Before presenting the researchers’ findings, it can already be noted that the students’ expectations of the retained material bore no correlation to the actual results, showing that the students did not experience anything in the way of a mnemonic learning effect due to repeated practice.
The task given by the researchers (Karpicke et al) was to remember foreign language vocabulary (i.e. mashua – boat) using different methods. To properly examine specific success rates, students were divided into four groups. In the first group, students had to study and test themselves on already learned words, as well as ones they hadn’t yet memorized. This condition was referred to as ST condition (study and test). The second group didn’t study words upon initial memorization but still included those words in their practice tests, referred to as the SnT condition (exclude memorized items from study, but not from testing). This paradigm was flipped in the third group; now words committed to memory were cut from tests, however, they remained a part of study sessions (STn condition). The fourth and last group cut already learned words from practice altogether (SnTn condition).
After memorizing all word pairs, the students were excused and asked to return for a test a week later. This final test showed a clear divide between the groups: Those with the ST condition (study and test already learned items) and SnT condition (repeated testing of all items, study only not previously known items) performed strongly. Students in these groups were able to recall an average of 80% of the words provided. Compare that to the dismal outcomes of the STn condition (repeated study for all items, test only new items) and SnTn condition (cut practice for all learned items). Students in these groups were only able to recall 33% and 36% of all items, respectively.
Again, students of all groups projected a recall rate of about 50%, indicating that learners are not aware of actual impacts of different strategies.

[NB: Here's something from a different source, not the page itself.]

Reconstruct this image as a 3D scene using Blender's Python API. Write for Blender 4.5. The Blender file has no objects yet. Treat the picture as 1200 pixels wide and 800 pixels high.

The perhaps baffling outcome of this study is that repeated testing – and not studying – provides a great advantage in learning and especially memorizing knowledge, seeing as both groups that employed repeated testing greatly outperformed their counterparts. Between these two methods, the preferable approach is to go the route of the SnT condition (repeated testing of all items, study only the unknown ones) – simply because it significantly saves time, as the repeated studying is cut.
This discovery might seem counterintuitive, as many people, when asked, will choose repeated studying over testing. This is because testing is widely viewed merely as a neutral event, only giving insight as to what has already been memorized and what areas need further work. However, this assumption is wrong. A possible reason might be that this is what is commonly taught in schools and universities, and since predictions of success are way off regardless, students simply choose to believe this conventional wisdom.